Pánico nos seduce desde sus marcados personajes, que abanderan su sangre griega y sentida en todo momento. Sin apartarse demasiado de los cánones del noir, nos encontramos a la policía diseminando odio con sus eternas persecuciones con un jefe al frente que, sin separarse de su gabardina, bien podría ser el hombre más oscuro de la ciudad. Paralelamente seguimos a los captores, tres hombres que tras un rebuscado e idealista plan para hacerse con el dinero, ejecutado a la perfección en pantalla con un juego de luces y unas persecuciones de alto nivel —ya sea motorizada o a mar abierto—, se dan a conocer llevando al extremo las típicas posturas del villano.
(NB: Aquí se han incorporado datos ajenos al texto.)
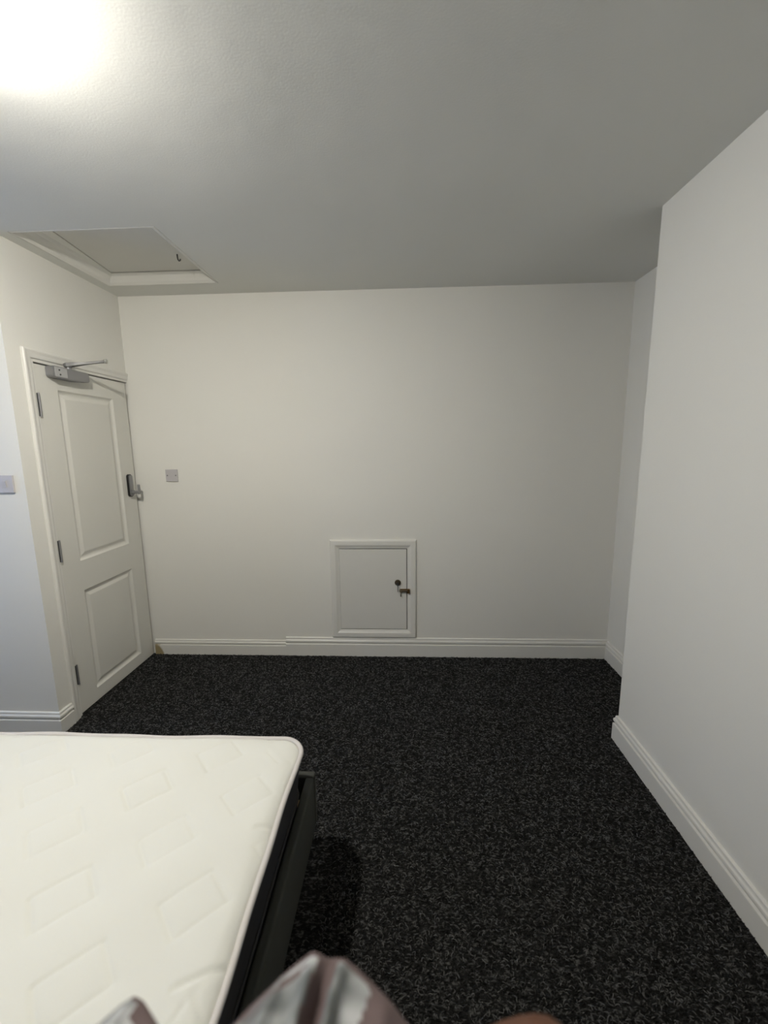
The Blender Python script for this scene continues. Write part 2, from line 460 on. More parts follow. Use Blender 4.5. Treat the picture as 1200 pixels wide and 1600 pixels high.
# closer
ct = obj('door_closer', prism([(2.196, 1.926), (2.205, 1.916), (2.36, 1.914), (2.447, 1.922), (2.452, 1.930), (2.452, 1.966), (2.445, 1.974), (2.205, 1.976), (2.196, 1.968)], 'x', XD, XD + 0.048), GREYMETAL, door)
bm = bmesh.new(); bm.from_mesh(ct.data); bmesh.ops.bevel(bm, geom=bm.edges[:], offset=0.003, segments=2, affect='EDGES'); bm.to_mesh(ct.data); bm.free()
PLM = mat('light_grey_plate', (0.50, 0.50, 0.51), 0.4, metal=0.4)
obj('end_plate', box(XD + 0.046, XD + 0.0505, 2.204, 2.285, 1.921, 1.971, 0.002), PLM, ct)
for yy, zz in ((2.232, 1.957), (2.236, 1.934)):
    obj('screw', lathe([(0, 0.003), (0.004, 0.0025), (0.0048, 0), (0, 0)], (XD + 0.0505, yy, zz), (1, 0, 0), 10), DARKMETAL, ct)
SPX, SPY = XD + 0.030, 2.322
obj('arm_pivot', lathe([(0, -0.03), (0.013, -0.03), (0.014, 0.004), (0.019, 0.006), (0.019, 0.026), (0.013, 0.030), (0, 0.030)], (SPX, SPY, 1.980), (0, 0, 1), 18), GREYMETAL, ct, smooth=True, angle=35)
TIP = Vector((XL + 0.200, 2.384, 2.026))
A0 = Vector((SPX, SPY - 0.006, 1.997)); dv = (TIP - A0); dn_ = dv.normalized(); sd = Vector((-dn_.y, dn_.x, 0)).normalized(); up = dn_.cross(sd)
def arm():
    bm = bmesh.new(); rr = []
    for t, w, th in ((-0.08, .014, .0075), (0.0, .019, .010), (.22, .017, .009), (.5, .0115, .0065), (.85, .0095, .006), (.97, .011, .007)):
        c = A0 + dv * t
        rr.append([bm.verts.new(c + sd * a * w + up * b * th) for a, b in ((-1, -1), (1, -1), (1, 1), (-1, 1))])
    for a, b in zip(rr, rr[1:]):
        for k in range(4): bm.faces.new((a[k], a[(k + 1) % 4], b[(k + 1) % 4], b[k]))
    bm.faces.new(rr[0][::-1]); bm.faces.new(rr[-1])
    bmesh.ops.bevel(bm, geom=bm.edges[:], offset=0.0012, segments=1, affect='EDGES')
    return bm
obj('closer_arm', arm(), mat('worn_grey_arm', (0.20, 0.20, 0.20), 0.45, metal=0.5), ct)
obj('arm_end', lathe([(0, -0.011), (0.010, -0.011), (0.0115, -0.008), (0.0115, 0.009), (0.008, 0.012), (0, 0.012)], TIP, (0, 0, 1), 18), CHROME, ct, smooth=True, angle=40)

# ------------------------------------------------------------------ loft hatch
loft = thing('loft_hatch', 'white loft hatch recessed into the ceiling corner above the door', 'loft hatch', ((LX0 + LX1) / 2, (LY0 + LY1) / 2, H))
lp = [(0.0, 0.0), (0.004, -0.001), (0.009, -0.001), (0.014, 0.003), (0.024, 0.010), (0.036, 0.022), (0.052, 0.036), (0.066, 0.044), (0.070, 0.046), (0.070, 0.066), (0.0, 0.066)]
at(obj('moulding', rect_frame(LX0 + 0.002, LX1 - 0.002, LY0 + 0.002, LY1 - 0.002, lp, lambda u, v, h: (u, v, H + h)), GLOSS), loft)
px0a, px0b = -1.676, -1.737      # panel's hinge edge is set slightly askew
at(obj('panel', prism([(px0a, LY0 + 0.074), (LX1 - 0.074, LY0 + 0.074), (LX1 - 0.074, LY1 - 0.076), (px0b, LY1 - 0.076)], 'z', H + 0.050, H + 0.066), HATCHP), loft)
at(obj('stop_strip', prism([(LX0 + 0.071, LY0 + 0.072), (px0a - 0.004, LY0 + 0.072), (px0b - 0.003, LY1 - 0.0725), (LX0 + 0.071, LY1 - 0.0725)], 'z', H + 0.0465, H + 0.064), GLOSS), loft)
at(obj('shade_backing', box(LX0 + 0.004, LX1 - 0.004, LY0 + 0.004, LY1 - 0.004, H + 0.069, H + 0.085), GAPSHADE), loft)  # dark sheet above the panel, shade of the gap put into its colour
hx, hy = -1.222, 2.405
at(obj('hook', tube([(hx, hy, H + 0.051), (hx, hy, H + 0.036), (hx + .002, hy, H + 0.024), (hx + .008, hy, H + 0.016), (hx + .014, hy, H + 0.018), (hx + .016, hy, H + .026)], 0.0035, 8), DARKMETAL, smooth=True), loft)

# ------------------------------------------------------------------ access hatch in the back wall
hatch = thing('access_hatch', 'small white access hatch with moulded frame low on the back wall', 'access hatch', (-0.21, D, 0.135))
hfp = [(0, 0), (0, 0.010), (0.004, 0.015), (0.010, 0.017), (0.034, 0.017), (0.040, 0.016), (0.046, 0.012), (0.058, 0.007), (0.064, 0.006), (0.064, 0.0)]
hx0, hx1, hz0, hz1 = -0.518, 0.096, 0.145, 0.880
at(obj('frame', rect_frame(hx0, hx1, hz0, hz1, hfp, lambda u, v, h: (u, D - h, v)), GLOSS), hatch)
at(obj('gap_shade_backing', box(hx0 + 0.062, hx1 - 0.062, D - 0.002, D - 0.0005, hz0 + 0.062, hz1 - 0.062), GAPSHADE), hatch)  # dark sheet whose colour stands for shade in the gap round the door
hd = at(obj('hatch_door', box(hx0 + 0.0655, hx1 - 0.069, D - 0.0085, D - 0.002, hz0 + 0.0685, hz1 - 0.0695, 0.0012, 1), HATCHP), hatch)
lock = at(obj('lock', lathe([(0, 0.0), (0.022, 0.0), (0.022, 0.004), (0.020, 0.007), (0.011, 0.008), (0.011, 0.016), (0.0095, 0.018), (0, 0.018)], (-0.036, D - 0.0085, 0.566), (0, -1, 0), 20), DARKBRASS, smooth=True, angle=35), hatch)
def key():
    bm = tube([(-0.036, D - 0.024, 0.566), (-0.036, D - 0.034, 0.566)], 0.004, 8)
    return bm
def child(o, p):
    o.parent = p; o.matrix_parent_inverse = p.matrix_world.inverted(); return o
bpy.context.view_layer.update()
child(obj('key', prism([(-0.040, 0.560), (-0.038, 0.548), (-0.0375, 0.505), (-0.035, 0.501), (-0.0325, 0.505), (-0.032, 0.548), (-0.030, 0.560), (-0.031, 0.574), (-0.039, 0.574)], 'y', D - 0.030, D - 0.027), DARKMETAL), lock)
bolt = at(obj('bolt_plate', box(-0.020, 0.031, D - 0.013, D - 0.0085, 0.494, 0.519, 0.001, 1), BRASS), hatch)
at(obj('bolt_keeper', box(0.032, 0.049, D - 0.029, D - 0.016, 0.491, 0.523, 0.002, 1), BRASS), hatch)
bpy.context.view_layer.update()
child(obj('bolt_bar', tube([(-0.021, D - 0.021, 0.507), (0.044, D - 0.021, 0.507)], 0.0075, 12), DARKBRASS, smooth=True, angle=40), bolt)
child(obj('bolt_knob', tube([(-0.014, D - 0.022, 0.507), (-0.014, D - 0.026, 0.482), (-0.014, D - 0.026, 0.468)], [0.004, 0.0035, 0.005], 8), DARKBRASS, smooth=True), bolt)

# ------------------------------------------------------------------ wall plates
pl = thing('blanking_plate', 'square blank plate with two screws on the back wall', 'wall plate', (-1.621, D, 1.346))
at(obj('plate', box(-1.664, -1.578, D - 0.009, D, 1.303, 1.389, 0.003, 3), PLATE, smooth=False), pl)
for sx in (-1.651, -1.591):
    at(obj('screw', lathe([(0, 0.0015), (0.003, 0.001), (0.0042, 0), (0, 0)], (sx, D - 0.009, 1.346), (0, -1, 0), 10), DARKMETAL), pl)
sw = thing('light_switch', 'white light switch on the wall at the picture edge', 'light switch', (-1.974, YL, 1.369))
at(obj('plate', box(-2.018, -1.930, YL - 0.010, YL, 1.326, 1.414, 0.003, 3), PLATE), sw)
def rocker():
    return prism([(YL - 0.010, 1.352), (YL - 0.013, 1.352), (YL - 0.017, 1.387), (YL - 0.010, 1.387)], 'x', -1.985, -1.963)
at(obj('rocker', rocker(), PLATE), sw)

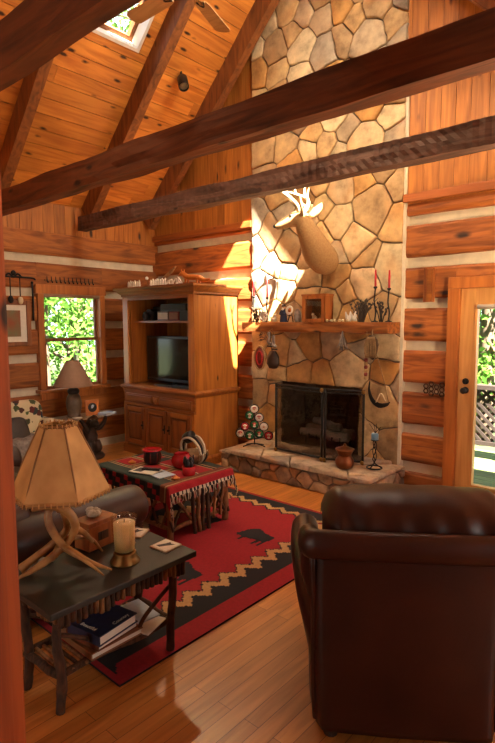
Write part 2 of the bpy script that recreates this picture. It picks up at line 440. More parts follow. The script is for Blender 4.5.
mpb = lambda u, d, z: V((u, YB+d, z))
mpl = lambda u, d, z: V((XL-d, u, z))
def ceil_z(x): return min(x+8.95, 2.85-x if x < 0 else 2.85, 5.9)

b = MB()
logwall(b, mpb, XL-.15, -4.12, gaps(bl, 0, 2.72), [], 'log_x')
logwall(b, mpb, -2.28, XR, gaps(backch, 0, 2.72), [(-1.76, -.66, -.01, 1.96)], 'log_x')
x = XL-.05
while x < XR:      # vertical gable boards
    w = R.choice((.13, .14, .15)); x1 = min(x+w-.004, XR)
    if not (x > -4.1 and x1 < -2.3):
        t = R.uniform(.85, 1.08); za, zb = max(2.75, ceil_z(x)+.1), max(2.75, ceil_z(x1)+.1)
        if max(za, zb) > 2.76:
            vs = [(x, YB+.0, 2.7), (x1, YB+.0, 2.7), (x1, YB+.0, zb), (x, YB, za), (x, YB+.03, 2.7), (x1, YB+.03, 2.7), (x1, YB+.03, zb), (x, YB+.03, za)]
            b.add(vs, [(0, 1, 2, 3), (4, 5, 6, 7), (0, 1, 5, 4), (1, 2, 6, 5), (2, 3, 7, 6), (3, 0, 4, 7)], 'board_z', (t, t*.98, t*.95, R.random()))
    x += w
for x0, x1 in ((XL-.2, -4.1), (-2.3, .2), (.2, XR+.2)):
    if x1 < 0: zz = [(x0, 2.7), (x1, 2.7), (x1, ceil_z(x1)+.12), (x0, ceil_z(x0)+.12)]
    else: zz = [(x0, 2.7), (x1, 2.7), (x1, 3.0), (x0, ceil_z(x0)+.2)]
    b.prism(zz, lambda u, v, h: V((u, YB+h, v)), .035, .2, 'dark')
struct(b, 'wall_back')

b = MB(); logwall(b, mpl, YF, YB+.1, gaps(leftch, 0, 2.68), [(3.05, 3.93, .78, 2.02)], 'log_y')
y = YF
while y < YB:
    w = .14; t = R.uniform(.85, 1.08); b.box(XL-.03, XL+.0, y, min(y+w-.004, YB), 2.66, 3.05, 'board_z', (t, t*.98, t*.95, R.random())); y += w
b.box(XL-.2, XL-.035, YF, YB+.1, 2.66, 3.1, 'dark')
struct(b, 'wall_left')

b = MB()   # front wall behind the viewer, its window opening added for fill light
def wallbox(b, ax, v, t, u0, u1, z0, z1, holes, m):
    us = sorted({u0, u1, *[q for h in holes for q in h[:2]]})
    for a, c in zip(us, us[1:]):
        seg = [(z0, z1)]
        for h in holes:
            if h[0] <= a+1e-4 and h[1] >= c-1e-4:
                seg = [q for s0, s1 in seg for q in ((s0, min(s1, h[2])), (max(s0, h[3]), s1)) if q[1]-q[0] > .01]
        for s0, s1 in seg:
            if ax == 'Y': b.box(a, c, v, v+t, s0, s1, m)
            else: b.box(v, v+t, a, c, s0, s1, m)
FH = [(-2.7, -1.7, .9, 2.1)]
wallbox(b, 'Y', YF-.2, .2, XL-.2, XR+.2, 0, 6.1, FH, 'board_z'); struct(b, 'wall_front')
RH = [(1.6, 3.2, .7, 2.3)]  # opening in the unseen right wall, added for fill light
b = MB(); wallbox(b, 'X', XR, .2, YF-.2, YB+.2, 0, 3.0, RH, 'board_z'); struct(b, 'wall_right')

# ceiling: two board-clad slopes, a flat aisle, skylight openings
c45 = math.sqrt(.5)
SKL = (-4.60, -4.02, 3.0, 3.54)        # x0,x1,y0,y1 on the left slope
SKR = (-2.44, -1.56, 3.22, 3.99)
SKF = (-2.2, -1.5, -1.6, -.6)  # unseen opening on the right slope, added for fill light
b = MB()
def mleft(s, y, h): return V((XL+s*c45+h*c45, y, 3.0+s*c45-h*c45))
def mright(s, y, h): return V((-3.05+s*c45-h*c45, y, 5.9-s*c45-h*c45))
def slope(b, mp, L, holes, s_start=-.15):
    s = s_start; w = .165; F6 = [(0, 1, 3, 2), (4, 6, 7, 5), (0, 4, 5, 1), (2, 3, 7, 6), (0, 2, 6, 4), (1, 5, 7, 3)]
    stops = sorted(q for h in holes for q in h[:2])
    while s < L-.02:
        e = min(s+w, L)
        for q in stops:
            if s+.004 < q < e: e = q; break
        cuts = [YF, YB+.05]; y = YF+R.uniform(.5, 2.5)
        while y < YB: cuts.append(y); y += R.uniform(1.8, 3.2)
        cuts = sorted(cuts)
        for a, c in zip(cuts, cuts[1:]):
            parts = [(a, c-.003)]
            for h in holes:
                if e > h[0]+.004 and s < h[1]-.004:
                    parts = [q for p0, p1 in parts for q in ((p0, min(p1, h[2])), (max(p0, h[3]), p1)) if q[1]-q[0] > .01]
            for p0, p1 in parts:
                t = R.uniform(.84, 1.08)
                vs = [mp(u, v, h) for u in (s, e-.005) for v in (p0, p1) for h in (0, -.02)]
                b.add(vs, F6, 'board_y', (t, t*R.uniform(.95, 1), t*R.uniform(.9, 1), R.random()))
        s = e
    ss = sorted({s_start-.2, L+.15, *stops})
    for a0, a1 in zip(ss, ss[1:]):
        parts = [(YF-.2, YB+.2)]
        for h in holes:
            if a1 > h[0]+.004 and a0 < h[1]-.004:
                parts = [q for p0, p1 in parts for q in ((p0, min(p1, h[2])), (max(p0, h[3]), p1)) if q[1]-q[0] > .01]
        for v0, v1 in parts: b.add([mp(u, v, h) for u in (a0, a1) for v in (v0, v1) for h in (-.024, -.2)], F6, 'dark')
LS = 2.9/c45
sL0, sL1 = (SKL[0]-XL)/c45, (SKL[1]-XL)/c45
sR0, sR1 = (SKR[0]+3.05)/c45, (SKR[1]+3.05)/c45
sF0, sF1 = (SKF[0]+3.05)/c45, (SKF[1]+3.05)/c45
slope(b, mleft, LS, [(sL0, sL1, SKL[2], SKL[3])])
slope(b, mright, 3.05/c45, [(sR0, sR1, SKR[2], SKR[3]), (sF0, sF1, SKF[2], SKF[3])], 0)
b.box(0, XR+.2, YF-.2, YB+.2, 2.85, 3.05, 'board_y')
struct(b, 'ceiling')

# skylights
def skylight(name, mp, s0, s1, y0, y1):
    t = MB(); w = .03
    for a0, a1, v0, v1 in ((s0, s0+w, y0+w, y1-w), (s1-w, s1, y0+w, y1-w), (s0, s1, y0, y0+w), (s0, s1, y1-w, y1)):
        vs = [mp(u, v, h) for u in (a0, a1) for v in (v0, v1) for h in (.012, -.2)]
        t.add(vs, [(0, 1, 3, 2), (4, 6, 7, 5), (0, 4, 5, 1), (2, 3, 7, 6), (0, 2, 6, 4), (1, 5, 7, 3)], 'white')
    o = struct(t, name)
    t = MB(); w2 = .075
    for a0, a1, v0, v1 in ((s0+.03, s0+w2, y0+w2, y1-w2), (s1-w2, s1-.03, y0+w2, y1-w2), (s0+.03, s1-.03, y0+.03, y0+w2), (s0+.03, s1-.03, y1-w2, y1-.03)):
        vs = [mp(u, v, h) for u in (a0, a1) for v in (v0, v1) for h in (-.13, -.19)]
        t.add(vs, [(0, 1, 3, 2), (4, 6, 7, 5), (0, 4, 5, 1), (2, 3, 7, 6), (0, 2, 6, 4), (1, 5, 7, 3)], 'sash')
    t.build('sash', parent=o)
    t = MB(); vs = [mp(u, v, h) for u in (s0+.07, s1-.07) for v in (y0+.07, y1-.07) for h in (-.165, -.17)]
    t.add(vs, [(0, 1, 3, 2), (4, 6, 7, 5), (0, 4, 5, 1), (2, 3, 7, 6), (0, 2, 6, 4), (1, 5, 7, 3)], 'glass'); t.build('pane', parent=o)
skylight('window_2', mleft, sL0, sL1, SKL[2], SKL[3])
skylight('window_3', mright, sR0, sR1, SKR[2], SKR[3])
skylight('added_window_4', mright, sF0, sF1, SKF[2], SKF[3])  # extra skylight added out of view to brighten the left slope

# trim boards on top of the back logs
b = MB(); b.box(XL, -4.14, YB-.045, YB+.03, 2.71, 2.785, 'trimx', bev=.006); struct(b, 'trim_1')
b = MB(); b.box(-2.26, XR, YB-.045, YB+.03, 2.71, 2.785, 'trimx', bev=.006); struct(b, 'trim_2')
b = MB(); b.box(XL+.005, XL+.03, 1.0, YB-.02, 0, .1, 'chink'); b.build('baseboard_left', kind='structure')

# left window
def left_window():
    y0, y1, z0, z1 = 3.04, 3.94, .77, 2.03
    b = MB(); X0, X1 = XL-.08, XL+.035
    for yy0, yy1 in ((y0, y0+.075), (y1-.075, y1)): b.box(X0, X1, yy0, yy1, z0+.04, z1-.085, 'trimw', bev=.006)
    b.box(X0, X1, y0-.02, y1+.02, z1-.085, z1+.02, 'trimw', bev=.006)
    o = struct(b, 'window_1')
    b = MB(); b.box(XL-.08, XL+.075, y0-.03, y1+.03, z0, z0+.04, 'trimw', bev=.008); b.box(XL, XL+.03, y0, y1, z0-.08, z0, 'trimw', bev=.006); b.build('window_sill', parent=o)
    iy0, iy1, iz0, iz1, zm = y0+.075, y1-.075, z0+.04, z1-.085, 1.40
    for k, (a, c, dx) in enumerate(((iz0, zm+.02, -.03), (zm-.02, iz1, -.06))):
        b = MB(); w = .035
        for q in ((iy0, iy0+w, a, c), (iy1-w, iy1, a, c), (iy0+w, iy1-w, a, a+w), (iy0+w, iy1-w, c-w, c)): b.box(XL+dx-.015, XL+dx+.015, *q, 'sash')
        s = b.build('sash', parent=o)
        b = MB(); b.box(XL+dx-.003, XL+dx+.003, iy0+.03, iy1-.03, a+.03, c-.03, 'glass'); b.build('pane', parent=s)
    b = MB(); b.tube([(XL+.02, iy0, iz1-.02), (XL+.02, iy1, iz1-.02)], .022, 'taupe', n=10, k=1); b.build('rolled_blind', parent=o)
left_window()

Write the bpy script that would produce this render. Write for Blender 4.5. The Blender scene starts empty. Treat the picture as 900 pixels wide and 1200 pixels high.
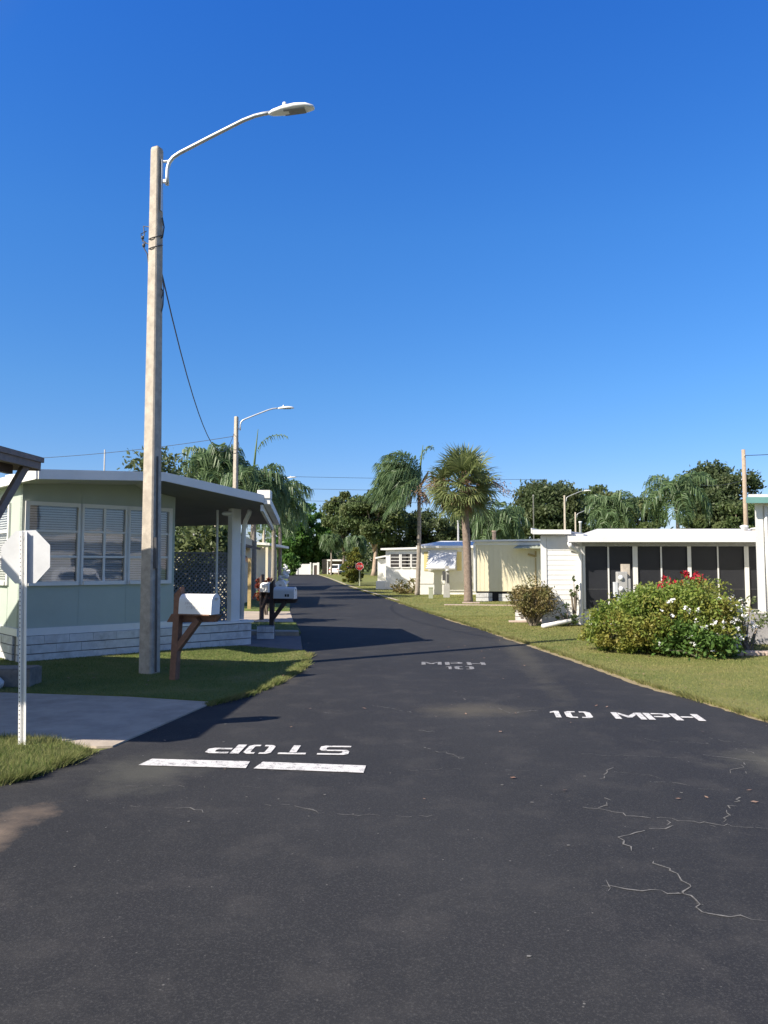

En medio, una familia adinerada que sirve para templar la escena y permitir que tanto el bien como el mal mueva ficha constantemente.
Tsiolis escribe y dirige con nervio una película que nos recuerda al cine de mafiosos, de hombres de mala estrella, pero le aplica el sentimiento local a los presentes, optando por dar importancia a las actitudes más narcisistas o buenistas que puedan soportar sus caracteres, jugando siempre con las dobleces de unos personajes totalmente transparentes —nadie puede dudar de cuál será el siguiente paso de cada uno de ellos—. Hay llanto, hay pelea, hay una constante preocupación por la salud del infante, propagando una imagen de humanidad (bruta) más allá de la pequeña víctima.
En una historia de errores latentes y persecuciones vivaces y velocidad automovilística, la cámara se rinde a los manejos a tres bandas de los implicados, sin perder interés por ninguno de ellos. Pequeña, desconocida pero sin perder ningún detalle del buen cine, Pánico se descubre ante nosotros como una magnífica opción dentro del cine de secuestros y desapariciones, un verdadero bombazo en el que se retuercen la pasión de unos malvados con los que inteligentemente nos obligan a situarnos y el espectáculo de su interactuación con el mundo, consiguiendo que olvidemos que la transacción monetaria era el objetivo final. Fomentando además la aparición del “estocolmazo bilateral” totalmente gratuito y elocuente que consigue un cierre en el que vislumbrar las dobleces de cada uno de los presentes.